(Scripts that build scenes)
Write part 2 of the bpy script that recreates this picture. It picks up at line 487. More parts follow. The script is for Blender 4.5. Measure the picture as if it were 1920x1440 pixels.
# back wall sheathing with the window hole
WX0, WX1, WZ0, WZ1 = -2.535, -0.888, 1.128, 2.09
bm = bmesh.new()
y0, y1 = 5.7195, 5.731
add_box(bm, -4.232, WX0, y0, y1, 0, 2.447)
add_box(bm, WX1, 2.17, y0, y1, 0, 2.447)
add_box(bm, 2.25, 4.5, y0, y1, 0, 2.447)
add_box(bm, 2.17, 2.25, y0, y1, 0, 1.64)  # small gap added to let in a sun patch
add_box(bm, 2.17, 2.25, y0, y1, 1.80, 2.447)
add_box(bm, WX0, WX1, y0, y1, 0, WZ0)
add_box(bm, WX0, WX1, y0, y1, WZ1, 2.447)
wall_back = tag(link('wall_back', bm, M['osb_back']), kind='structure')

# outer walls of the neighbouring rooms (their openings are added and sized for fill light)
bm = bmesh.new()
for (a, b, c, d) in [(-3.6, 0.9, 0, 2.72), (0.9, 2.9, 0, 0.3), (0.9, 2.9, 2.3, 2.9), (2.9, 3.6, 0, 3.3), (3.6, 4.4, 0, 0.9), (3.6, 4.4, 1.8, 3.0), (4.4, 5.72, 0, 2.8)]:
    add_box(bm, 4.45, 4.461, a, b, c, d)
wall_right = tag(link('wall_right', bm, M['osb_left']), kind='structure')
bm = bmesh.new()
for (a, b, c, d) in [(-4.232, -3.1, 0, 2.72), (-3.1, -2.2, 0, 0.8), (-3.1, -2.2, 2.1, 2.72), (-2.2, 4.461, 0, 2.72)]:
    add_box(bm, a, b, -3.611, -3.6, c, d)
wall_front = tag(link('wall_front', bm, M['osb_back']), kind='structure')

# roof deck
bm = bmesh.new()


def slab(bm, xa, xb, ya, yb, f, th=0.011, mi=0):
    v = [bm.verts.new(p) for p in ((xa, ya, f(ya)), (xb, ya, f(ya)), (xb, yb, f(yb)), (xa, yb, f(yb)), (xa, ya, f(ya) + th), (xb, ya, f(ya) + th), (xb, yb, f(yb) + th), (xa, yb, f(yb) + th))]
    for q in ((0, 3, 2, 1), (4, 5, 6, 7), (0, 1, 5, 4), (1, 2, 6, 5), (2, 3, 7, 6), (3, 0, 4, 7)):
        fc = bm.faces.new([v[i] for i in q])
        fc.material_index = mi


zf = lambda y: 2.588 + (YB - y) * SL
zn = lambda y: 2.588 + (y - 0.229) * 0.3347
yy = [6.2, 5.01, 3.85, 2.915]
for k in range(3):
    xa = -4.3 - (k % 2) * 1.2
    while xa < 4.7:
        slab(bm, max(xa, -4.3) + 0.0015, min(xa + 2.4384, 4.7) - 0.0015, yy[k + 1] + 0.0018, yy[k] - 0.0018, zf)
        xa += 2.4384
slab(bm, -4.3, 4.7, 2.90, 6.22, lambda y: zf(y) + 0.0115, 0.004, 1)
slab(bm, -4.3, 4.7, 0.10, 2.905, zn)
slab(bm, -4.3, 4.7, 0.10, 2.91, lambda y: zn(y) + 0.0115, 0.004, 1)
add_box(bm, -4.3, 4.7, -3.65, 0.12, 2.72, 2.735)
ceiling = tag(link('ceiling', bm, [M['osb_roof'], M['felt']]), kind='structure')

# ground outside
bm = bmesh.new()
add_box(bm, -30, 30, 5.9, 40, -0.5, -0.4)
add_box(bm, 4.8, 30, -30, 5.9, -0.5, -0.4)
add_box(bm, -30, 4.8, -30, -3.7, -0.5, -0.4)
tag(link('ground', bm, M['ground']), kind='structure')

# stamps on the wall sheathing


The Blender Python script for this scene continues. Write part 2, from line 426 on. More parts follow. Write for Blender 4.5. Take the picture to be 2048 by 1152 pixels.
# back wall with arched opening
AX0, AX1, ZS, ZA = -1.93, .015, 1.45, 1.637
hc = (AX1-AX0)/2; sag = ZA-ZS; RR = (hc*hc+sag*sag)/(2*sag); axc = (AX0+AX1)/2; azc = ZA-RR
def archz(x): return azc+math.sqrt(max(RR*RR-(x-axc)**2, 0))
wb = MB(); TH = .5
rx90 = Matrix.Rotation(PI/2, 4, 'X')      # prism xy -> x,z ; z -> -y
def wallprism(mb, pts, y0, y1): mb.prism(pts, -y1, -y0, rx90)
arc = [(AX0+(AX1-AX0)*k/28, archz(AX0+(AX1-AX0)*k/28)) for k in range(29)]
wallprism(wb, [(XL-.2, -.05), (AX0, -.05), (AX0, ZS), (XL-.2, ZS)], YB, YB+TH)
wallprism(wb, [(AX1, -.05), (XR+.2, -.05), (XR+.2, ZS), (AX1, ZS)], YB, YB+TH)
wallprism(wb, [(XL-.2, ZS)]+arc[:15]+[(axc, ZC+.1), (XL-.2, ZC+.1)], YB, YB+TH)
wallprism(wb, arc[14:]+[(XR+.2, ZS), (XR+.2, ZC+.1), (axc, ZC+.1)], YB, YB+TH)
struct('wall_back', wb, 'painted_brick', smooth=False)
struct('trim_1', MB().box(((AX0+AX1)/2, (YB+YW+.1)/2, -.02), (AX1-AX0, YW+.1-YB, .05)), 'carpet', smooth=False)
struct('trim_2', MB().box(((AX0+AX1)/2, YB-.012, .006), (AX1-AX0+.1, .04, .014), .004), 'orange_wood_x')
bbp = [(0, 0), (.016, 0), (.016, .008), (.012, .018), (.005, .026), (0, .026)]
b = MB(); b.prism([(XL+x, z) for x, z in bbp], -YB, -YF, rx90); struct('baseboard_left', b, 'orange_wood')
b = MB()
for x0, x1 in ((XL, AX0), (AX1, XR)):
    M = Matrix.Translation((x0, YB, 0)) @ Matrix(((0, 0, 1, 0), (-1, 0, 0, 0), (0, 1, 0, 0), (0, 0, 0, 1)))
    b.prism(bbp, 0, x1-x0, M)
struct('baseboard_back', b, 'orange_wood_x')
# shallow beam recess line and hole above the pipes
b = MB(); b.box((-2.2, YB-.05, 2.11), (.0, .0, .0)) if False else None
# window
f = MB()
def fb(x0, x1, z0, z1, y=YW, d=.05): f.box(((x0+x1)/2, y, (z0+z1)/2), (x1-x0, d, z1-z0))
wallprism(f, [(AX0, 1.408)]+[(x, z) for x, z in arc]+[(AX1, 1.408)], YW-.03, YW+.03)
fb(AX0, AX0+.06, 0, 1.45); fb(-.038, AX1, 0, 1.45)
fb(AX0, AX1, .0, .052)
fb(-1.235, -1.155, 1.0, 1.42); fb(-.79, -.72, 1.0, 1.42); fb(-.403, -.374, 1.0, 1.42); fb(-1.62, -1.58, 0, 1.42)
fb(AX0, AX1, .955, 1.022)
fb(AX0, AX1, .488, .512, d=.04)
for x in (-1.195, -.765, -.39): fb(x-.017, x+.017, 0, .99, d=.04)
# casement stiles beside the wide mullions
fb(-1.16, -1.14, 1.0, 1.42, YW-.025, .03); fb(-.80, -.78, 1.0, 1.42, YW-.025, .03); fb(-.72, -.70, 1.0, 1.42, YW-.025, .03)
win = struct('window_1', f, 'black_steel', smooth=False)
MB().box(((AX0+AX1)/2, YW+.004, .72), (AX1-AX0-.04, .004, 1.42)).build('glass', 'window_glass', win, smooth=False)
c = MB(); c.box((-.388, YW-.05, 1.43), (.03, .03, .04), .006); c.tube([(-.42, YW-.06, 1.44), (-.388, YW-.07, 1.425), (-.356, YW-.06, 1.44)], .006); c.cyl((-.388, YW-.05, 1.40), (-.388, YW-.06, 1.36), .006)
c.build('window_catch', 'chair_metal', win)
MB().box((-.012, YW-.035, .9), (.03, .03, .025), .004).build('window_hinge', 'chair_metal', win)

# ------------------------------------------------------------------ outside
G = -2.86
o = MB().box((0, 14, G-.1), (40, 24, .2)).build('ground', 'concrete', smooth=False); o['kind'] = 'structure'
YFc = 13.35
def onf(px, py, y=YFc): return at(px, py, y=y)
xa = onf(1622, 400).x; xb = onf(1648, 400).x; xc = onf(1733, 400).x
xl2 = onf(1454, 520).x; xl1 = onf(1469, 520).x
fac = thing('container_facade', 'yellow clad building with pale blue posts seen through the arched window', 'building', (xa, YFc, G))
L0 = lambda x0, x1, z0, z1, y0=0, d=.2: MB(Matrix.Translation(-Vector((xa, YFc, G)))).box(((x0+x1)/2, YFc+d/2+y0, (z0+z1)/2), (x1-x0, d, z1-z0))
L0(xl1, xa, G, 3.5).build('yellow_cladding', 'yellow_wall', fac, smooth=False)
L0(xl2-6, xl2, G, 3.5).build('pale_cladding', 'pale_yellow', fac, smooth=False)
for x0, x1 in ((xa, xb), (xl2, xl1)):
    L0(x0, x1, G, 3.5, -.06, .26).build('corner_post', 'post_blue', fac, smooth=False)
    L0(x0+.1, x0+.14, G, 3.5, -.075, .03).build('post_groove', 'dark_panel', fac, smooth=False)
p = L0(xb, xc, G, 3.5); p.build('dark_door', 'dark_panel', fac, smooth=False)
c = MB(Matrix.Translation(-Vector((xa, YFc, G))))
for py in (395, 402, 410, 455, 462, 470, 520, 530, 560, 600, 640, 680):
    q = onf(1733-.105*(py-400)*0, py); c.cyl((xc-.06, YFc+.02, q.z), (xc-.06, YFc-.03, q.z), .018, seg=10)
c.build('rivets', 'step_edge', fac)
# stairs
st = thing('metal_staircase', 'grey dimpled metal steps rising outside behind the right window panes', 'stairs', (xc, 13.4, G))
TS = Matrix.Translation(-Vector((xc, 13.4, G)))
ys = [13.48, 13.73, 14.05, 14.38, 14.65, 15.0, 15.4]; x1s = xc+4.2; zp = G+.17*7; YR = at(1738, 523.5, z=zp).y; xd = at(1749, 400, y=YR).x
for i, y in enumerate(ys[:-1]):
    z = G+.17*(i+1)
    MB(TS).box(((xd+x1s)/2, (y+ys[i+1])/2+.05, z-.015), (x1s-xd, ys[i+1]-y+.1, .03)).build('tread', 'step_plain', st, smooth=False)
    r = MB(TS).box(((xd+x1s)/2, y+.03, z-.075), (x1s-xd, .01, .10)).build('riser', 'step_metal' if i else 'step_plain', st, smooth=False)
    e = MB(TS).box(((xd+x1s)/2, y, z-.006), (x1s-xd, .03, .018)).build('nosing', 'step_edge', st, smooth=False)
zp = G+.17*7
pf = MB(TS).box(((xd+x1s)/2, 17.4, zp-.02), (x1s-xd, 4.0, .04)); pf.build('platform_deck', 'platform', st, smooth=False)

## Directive
Reproduce word for word the lines of the records above, beginning at the first and ending with the line where "tag(link('wall_back', bm, M['osb_back']), kind='structure')" appears, and nothing past it.

## Exercise answer
Write part 2 of the bpy script that recreates this picture. It picks up at line 487. More parts follow. The script is for Blender 4.5. Measure the picture as if it were 1920x1440 pixels.
# back wall sheathing with the window hole
WX0, WX1, WZ0, WZ1 = -2.535, -0.888, 1.128, 2.09
bm = bmesh.new()
y0, y1 = 5.7195, 5.731
add_box(bm, -4.232, WX0, y0, y1, 0, 2.447)
add_box(bm, WX1, 2.17, y0, y1, 0, 2.447)
add_box(bm, 2.25, 4.5, y0, y1, 0, 2.447)
add_box(bm, 2.17, 2.25, y0, y1, 0, 1.64)  # small gap added to let in a sun patch
add_box(bm, 2.17, 2.25, y0, y1, 1.80, 2.447)
add_box(bm, WX0, WX1, y0, y1, 0, WZ0)
add_box(bm, WX0, WX1, y0, y1, WZ1, 2.447)
wall_back = tag(link('wall_back', bm, M['osb_back']), kind='structure')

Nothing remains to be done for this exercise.